Statman describes practical asset allocation as dealing with the underweighting and overweighting of various asset classes in anticipation of their relative performances, given market conditions. "The evidence of the ability to do practical asset allocation, surely at the level of the adviser," says Statman, "is such that it should convince anyone in his right mind that this is a disaster."
He sees the role of the financial planner not as market forecaster, but as parent or teacher, with the responsibility to explain to clients the reasoning behind an asset allocation strategy and why diversification makes sense. "What investors want is not asset allocation, they don't want diversification, they don't want a reduction in risk," Statman says. "What they really want is to have been in the best performing asset class." That's certainly been true in the '90s.
To fight against this visceral hindsight bias, Statman recommends taking clients back in time to when the plan was set, recalling exactly what the client wanted to accomplish and examining what was really known at the time. Statman suggests that planners should expect clients to second-guess their allocation strategies with the benefit of hindsight, years after the plans were put in place. "I think that this in fact is going to lead many [planners], for example, to have less foreign stocks than is wise for diversification purposes," Statman says, "because they know people are going to be more upset if the loss comes from abroad than if it comes from the U.S."
Peter Brown, partner at Evensky, Brown, Katz & Levitt in Coral Gables, Fla., has recently decreased the foreign exposure of his clients' portfolios, eliminating the entire international bond portion. With the advent of the euro, Brown is less certain of the diversification benefits of being invested in Europe. "You're going from a bunch of countries basically down to one currency," he says. "And better we should err on the side of conservatism." Brown has also been moving toward passive investing and index allocation. Like Statman, he does not believe that beating the market is a realistic goal. "We have less and less faith in active managers," he admits.
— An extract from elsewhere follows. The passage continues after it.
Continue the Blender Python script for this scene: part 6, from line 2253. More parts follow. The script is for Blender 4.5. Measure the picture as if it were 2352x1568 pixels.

However, index funds don't offer enough allocation control for Scott Leonard, president of Leonard Wealth Management, Inc. in Santa Monica, Calif., so he uses mutual funds with very specifically defined mandates. "I feel that I am really the manager of the managers," he says. "It's my job to design the portfolio. It's their job to buy the stocks within the asset class that I'm using them for."
Leonard creates what he calls the super-portfolio, an all-equity portfolio with what he believes to be optimal diversification characteristics. "There is no magic for this," he says. "It's really as much guesswork as it is an optimizer or anything else."
The asset allocation defined by his super-portfolio is what he then uses for the equity portion of all of his clients' portfolios, with perhaps some adjustments to meet specific client needs. The fundamental difference among most of his clients' portfolios, then, is their percentage of bond holdings, which depends on their risk profiles.
The bonds he prefers are short-term and high-quality. This is not because of market conditions, but rather because he believes that stocks generally offer a higher return for incremental risk than bonds.
Leonard is not a market timer. Even though he is wary about the lofty heights of the current U.S. market, he says the allocations he makes for a given portfolio today are essentially the same as they would have been three years ago. This may not be the strategy that a computerized portfolio optimizer would recommend, but Leonard has grown disillusioned with these programs. "What we've really learned is those things are kind of mistake maximizers," he says.
Because of the guesswork required for the inputs and the programs' propensity to gravitate toward the highest-returning asset class, Leonard says, optimizers often generate a return estimate that is too high and will attract a disproportionate percentage of assets in the wrong investments.
So, what are advisers telling clients if they have no idea of what the future will hold? "The bad news is that I have no idea where the market is going next week, next month, next year, and quite frankly I don't think anybody does," Leonard says. "The good news is [that by] setting up really well-diversified, globally diversified portfolios, you don't have to know. You're going to be successful regardless."